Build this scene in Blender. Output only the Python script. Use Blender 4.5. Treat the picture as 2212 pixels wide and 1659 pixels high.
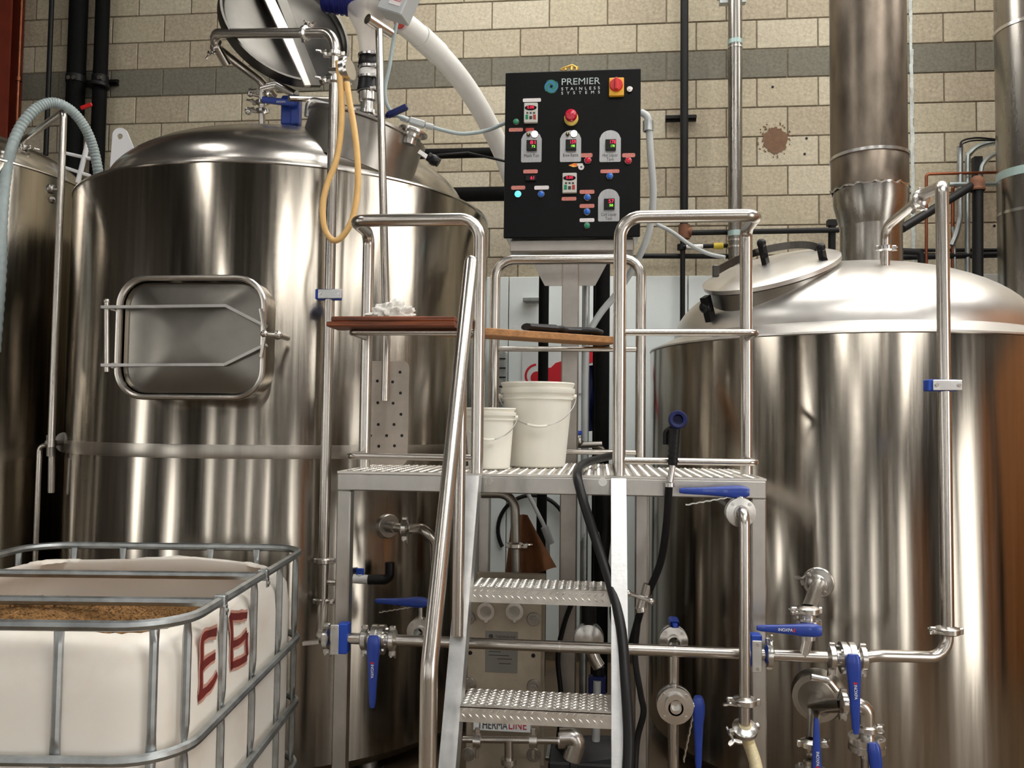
import bpy, bmesh, math, random
from mathutils import Vector, Matrix, noise
R_ = math.radians
random.seed(7)
for o in list(bpy.data.objects): bpy.data.objects.remove(o)
SC = bpy.context.scene
COL = SC.collection

# ---------------------------------------------------------------- camera
FPX, CX, CY = 1800.0, 1106.0, 829.5
YAW, PITCH, ROLL = R_(-5.91), R_(2.69), R_(0.68)
CAM = Vector((0, 0, 1.6))
_f = Vector((math.sin(YAW), math.cos(YAW), 0)); _r = Vector((math.cos(YAW), -math.sin(YAW), 0)); _u = Vector((0, 0, 1))
CF = _f*math.cos(PITCH) + _u*math.sin(PITCH); _u2 = _u*math.cos(PITCH) - _f*math.sin(PITCH)
CR = _r*math.cos(ROLL) + _u2*math.sin(ROLL); CU = _u2*math.cos(ROLL) - _r*math.sin(ROLL)
cam = bpy.data.objects.new('camera', bpy.data.cameras.new('camera')); COL.objects.link(cam)
cam.data.sensor_width = 36; cam.data.lens = FPX/2212*36; cam.data.clip_start = 0.05; cam.data.clip_end = 100
cam.matrix_world = Matrix(((CR.x, CU.x, -CF.x, CAM.x), (CR.y, CU.y, -CF.y, CAM.y), (CR.z, CU.z, -CF.z, CAM.z), (0, 0, 0, 1)))
SC.camera = cam
SC.view_settings.view_transform = 'Standard'; SC.view_settings.look = 'None'
SC.view_settings.exposure = 0.1; SC.view_settings.gamma = 1.0; SC.view_settings.use_curve_mapping = False

# ---------------------------------------------------------------- world: bright overcast daylight outside
W = bpy.data.worlds.new('world'); SC.world = W; W.use_nodes = True
W.node_tree.nodes['Background'].inputs[0].default_value = (1.0, 0.985, 0.95, 1)
W.node_tree.nodes['Background'].inputs[1].default_value = 6.3
CEIL = 6.6
# added strip lamps, unseen: (x, y, length along y, power)
LAMPS = [(-3.4, 1.6), (-3.4, -2.2), (-0.9, 4.4), (-0.2, -0.4), (-0.2, -3.8), (2.9, 1.8), (2.9, -2.0), (4.7, 3.6)]
LAMP_STRENGTH = 22.0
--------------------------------
Except for the pictures, print the data above exactly.

SOLUTION FOR THIS PROBLEM:
Build this scene in Blender. Output only the Python script. Use Blender 4.5. Treat the picture as 2212 pixels wide and 1659 pixels high.
import bpy, bmesh, math, random
from mathutils import Vector, Matrix, noise
R_ = math.radians
random.seed(7)
for o in list(bpy.data.objects): bpy.data.objects.remove(o)
SC = bpy.context.scene
COL = SC.collection

# ---------------------------------------------------------------- camera
FPX, CX, CY = 1800.0, 1106.0, 829.5
YAW, PITCH, ROLL = R_(-5.91), R_(2.69), R_(0.68)
CAM = Vector((0, 0, 1.6))
_f = Vector((math.sin(YAW), math.cos(YAW), 0)); _r = Vector((math.cos(YAW), -math.sin(YAW), 0)); _u = Vector((0, 0, 1))
CF = _f*math.cos(PITCH) + _u*math.sin(PITCH); _u2 = _u*math.cos(PITCH) - _f*math.sin(PITCH)
CR = _r*math.cos(ROLL) + _u2*math.sin(ROLL); CU = _u2*math.cos(ROLL) - _r*math.sin(ROLL)
cam = bpy.data.objects.new('camera', bpy.data.cameras.new('camera')); COL.objects.link(cam)
cam.data.sensor_width = 36; cam.data.lens = FPX/2212*36; cam.data.clip_start = 0.05; cam.data.clip_end = 100
cam.matrix_world = Matrix(((CR.x, CU.x, -CF.x, CAM.x), (CR.y, CU.y, -CF.y, CAM.y), (CR.z, CU.z, -CF.z, CAM.z), (0, 0, 0, 1)))
SC.camera = cam
SC.view_settings.view_transform = 'Standard'; SC.view_settings.look = 'None'
SC.view_settings.exposure = 0.1; SC.view_settings.gamma = 1.0; SC.view_settings.use_curve_mapping = False

# ---------------------------------------------------------------- world: bright overcast daylight outside
W = bpy.data.worlds.new('world'); SC.world = W; W.use_nodes = True
W.node_tree.nodes['Background'].inputs[0].default_value = (1.0, 0.985, 0.95, 1)
W.node_tree.nodes['Background'].inputs[1].default_value = 6.3
CEIL = 6.6
# added strip lamps, unseen: (x, y, length along y, power)
LAMPS = [(-3.4, 1.6), (-3.4, -2.2), (-0.9, 4.4), (-0.2, -0.4), (-0.2, -3.8), (2.9, 1.8), (2.9, -2.0), (4.7, 3.6)]
LAMP_STRENGTH = 22.0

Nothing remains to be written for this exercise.